CD REVIEW: THE AINTS! – The Church Of Simultaneous Existence
ABC Records
September 2018
Reviewed by Shane Pinnegar
9/10

Ever wondered what might have happened if the original line-up of The Saints had continued long enough to make a fourth album together? We’ll never know, of course, but founding guitarist Ed Kuepper, who played on those three seminal albums and went on to further success with The Laughing Clowns and as a solo artist, has resurrected, “songs and various musical and lyric elements that I wrote between 1969 when I began high school and started to seriously fantasise about putting a band together, and late 1978.”

Assembled with Peter Oxley (of Sunnyboys) on bass, Paul Larsen Loughhead (New Christs, Celibate Rifles) on drums plus a small but deadly horn section, The Church Of Simultaneous Existence is not only a wry nod to the alternative history nature of The Aints!, but also a tantalising glimpse into a possible alternative reality for estranged mother band The Saints.

Kuepper himself has been so prolific – releasing some twenty-ish studio albums since departing Chris Bailey’s company in The Saints (including two as The Aints [note no exclamation mark] in the early ‘90s) – that we’re surprised he even has untapped material dating so far back. Noting for the record that, “some hindsight has been applied to smooth the transition,” and crediting the current band with arrangement of the material, The Church… is an excellent addition to both his canon, and that of The Saints.

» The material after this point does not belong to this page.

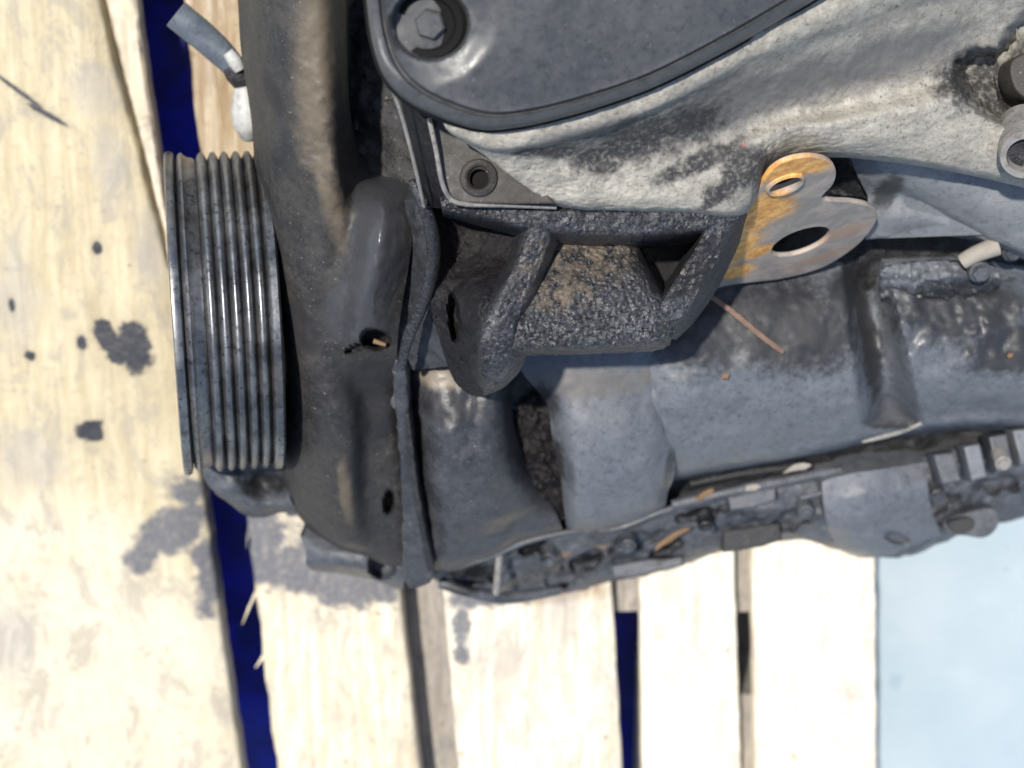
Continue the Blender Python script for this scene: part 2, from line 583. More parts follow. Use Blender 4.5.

It’s potentially a sticky legal point, but as co-architect of that band, shouldn’t he have the right to release material that would probably have been used for that band, in the style of that band? I have no idea about Mr Bailey’s thoughts on the subject, but as we’ve not heard about any petty legal action, I would like to think all parties are accepting, if not enthusiastic.

The result is a superb collection of Kuepper material, delivered in an energetic, sometimes aggressive post-punk style, which deserves its place amongst his finest albums. It’s enough to wonder, in fact, if he has more “bits and pieces” stored away on cassette tapes from the era.

Red Aces appeared on the second of those ‘90s Aints albums, and is reworked into an opener par excellence here, full of horns and grit. Swap Bailey’s snarl for Kuepper’s honeyed alt-rock vocals and this is what may have happened had the singer left The Saints instead of the rest of the band quitting en masse.

Oxley co-produces with legendary industry cult figure Tim Pittman, a man synonymous with the early career of Hard-Ons, amongst others. They’ve made the sound simple and clear, giving everyone room to move and – like all the best – they know that the space between the notes is as important or more than the notes themselves. Eamon Dilworth plays a mean trumpet and arranges the horn section, superbly referencing the style of the disintegrating Saints in 1978 on the Eternally Yours and Prehistoric Sounds albums.

SOS ’75 is punchy enough to have sat on I’m Stranded, which The Rise And Fall Of James Hoopnoch Eefil is pure Goons-meets-music hall fun, an in joke that we can only hope Kuepper will share with us all at some stage, like he has shared these songs, forty to fifty years after he wrote them.

There’s a second disc included as well, of instrumentals of each track, and if you needed any proof that this was a crack band, there it is without the distraction of the vocals.